* Start MATERIAL PROVIDED *

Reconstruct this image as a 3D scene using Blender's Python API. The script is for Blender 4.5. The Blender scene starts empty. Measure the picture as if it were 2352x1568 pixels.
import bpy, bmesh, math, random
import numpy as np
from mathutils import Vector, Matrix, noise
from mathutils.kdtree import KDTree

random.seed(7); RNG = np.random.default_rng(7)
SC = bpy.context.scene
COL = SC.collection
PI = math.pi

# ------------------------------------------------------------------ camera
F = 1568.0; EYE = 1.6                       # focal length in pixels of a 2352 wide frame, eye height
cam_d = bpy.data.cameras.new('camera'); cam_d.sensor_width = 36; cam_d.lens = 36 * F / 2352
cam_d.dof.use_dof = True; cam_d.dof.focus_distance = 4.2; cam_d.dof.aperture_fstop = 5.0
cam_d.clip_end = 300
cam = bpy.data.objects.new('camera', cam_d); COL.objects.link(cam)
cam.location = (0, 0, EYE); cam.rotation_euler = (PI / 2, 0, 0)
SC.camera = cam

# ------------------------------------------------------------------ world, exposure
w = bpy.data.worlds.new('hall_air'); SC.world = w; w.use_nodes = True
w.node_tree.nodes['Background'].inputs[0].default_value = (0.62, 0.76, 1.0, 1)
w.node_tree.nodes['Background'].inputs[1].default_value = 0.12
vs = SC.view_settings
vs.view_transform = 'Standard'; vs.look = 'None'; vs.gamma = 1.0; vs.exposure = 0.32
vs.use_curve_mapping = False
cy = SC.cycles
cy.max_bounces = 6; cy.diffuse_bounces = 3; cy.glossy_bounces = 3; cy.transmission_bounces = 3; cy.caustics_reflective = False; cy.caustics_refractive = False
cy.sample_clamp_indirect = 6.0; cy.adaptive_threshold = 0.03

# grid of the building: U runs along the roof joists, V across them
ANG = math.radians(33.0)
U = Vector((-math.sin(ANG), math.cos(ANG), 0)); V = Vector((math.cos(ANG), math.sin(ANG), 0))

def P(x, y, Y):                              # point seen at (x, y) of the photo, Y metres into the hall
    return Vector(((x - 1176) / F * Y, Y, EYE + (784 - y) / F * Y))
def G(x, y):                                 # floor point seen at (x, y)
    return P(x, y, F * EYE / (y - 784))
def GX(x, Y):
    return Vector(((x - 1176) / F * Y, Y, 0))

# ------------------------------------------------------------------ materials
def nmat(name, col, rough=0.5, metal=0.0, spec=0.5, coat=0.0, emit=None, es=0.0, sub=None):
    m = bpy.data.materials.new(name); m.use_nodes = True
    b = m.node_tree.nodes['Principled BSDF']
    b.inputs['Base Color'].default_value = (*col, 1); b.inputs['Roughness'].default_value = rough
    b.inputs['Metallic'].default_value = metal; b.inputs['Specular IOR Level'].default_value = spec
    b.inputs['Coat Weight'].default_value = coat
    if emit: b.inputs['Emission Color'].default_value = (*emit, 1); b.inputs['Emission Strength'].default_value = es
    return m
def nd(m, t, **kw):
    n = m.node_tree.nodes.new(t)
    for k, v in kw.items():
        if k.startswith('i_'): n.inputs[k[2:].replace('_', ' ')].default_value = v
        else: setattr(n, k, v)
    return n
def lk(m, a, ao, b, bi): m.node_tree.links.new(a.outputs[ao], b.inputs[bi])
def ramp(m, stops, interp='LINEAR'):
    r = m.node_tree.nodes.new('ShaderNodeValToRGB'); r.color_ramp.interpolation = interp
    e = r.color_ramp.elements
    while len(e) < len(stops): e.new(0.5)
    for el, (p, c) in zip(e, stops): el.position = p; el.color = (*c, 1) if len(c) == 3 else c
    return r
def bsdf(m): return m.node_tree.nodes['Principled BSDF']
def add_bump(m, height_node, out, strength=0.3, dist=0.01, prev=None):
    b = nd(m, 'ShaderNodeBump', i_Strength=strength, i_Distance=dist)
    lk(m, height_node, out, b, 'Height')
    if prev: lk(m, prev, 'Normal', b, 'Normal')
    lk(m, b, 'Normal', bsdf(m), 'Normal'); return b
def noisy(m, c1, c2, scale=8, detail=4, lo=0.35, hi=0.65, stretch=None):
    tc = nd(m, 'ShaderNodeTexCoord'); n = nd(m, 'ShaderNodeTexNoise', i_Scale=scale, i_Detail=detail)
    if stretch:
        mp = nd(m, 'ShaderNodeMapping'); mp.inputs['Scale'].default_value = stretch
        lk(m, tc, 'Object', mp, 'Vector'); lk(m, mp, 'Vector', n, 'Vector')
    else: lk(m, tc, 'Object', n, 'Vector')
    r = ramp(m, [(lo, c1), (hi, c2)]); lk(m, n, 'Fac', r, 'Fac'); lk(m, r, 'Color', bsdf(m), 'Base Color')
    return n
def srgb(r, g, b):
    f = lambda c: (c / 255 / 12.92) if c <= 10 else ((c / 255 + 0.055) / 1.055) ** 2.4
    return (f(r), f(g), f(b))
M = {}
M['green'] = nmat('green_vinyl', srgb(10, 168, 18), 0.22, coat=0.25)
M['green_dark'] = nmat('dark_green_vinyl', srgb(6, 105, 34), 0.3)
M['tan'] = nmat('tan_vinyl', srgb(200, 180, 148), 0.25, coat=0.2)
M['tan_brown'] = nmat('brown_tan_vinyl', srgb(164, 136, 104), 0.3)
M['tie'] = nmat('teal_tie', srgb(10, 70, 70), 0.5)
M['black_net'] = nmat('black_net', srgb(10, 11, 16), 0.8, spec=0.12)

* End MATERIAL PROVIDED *

TASK OBJECTIVE: Pick out lines containing the word "pixels", each one as written.

SOLUTION FOR THIS PROBLEM:
Reconstruct this image as a 3D scene using Blender's Python API. The script is for Blender 4.5. The Blender scene starts empty. Measure the picture as if it were 2352x1568 pixels.
F = 1568.0; EYE = 1.6                       # focal length in pixels of a 2352 wide frame, eye height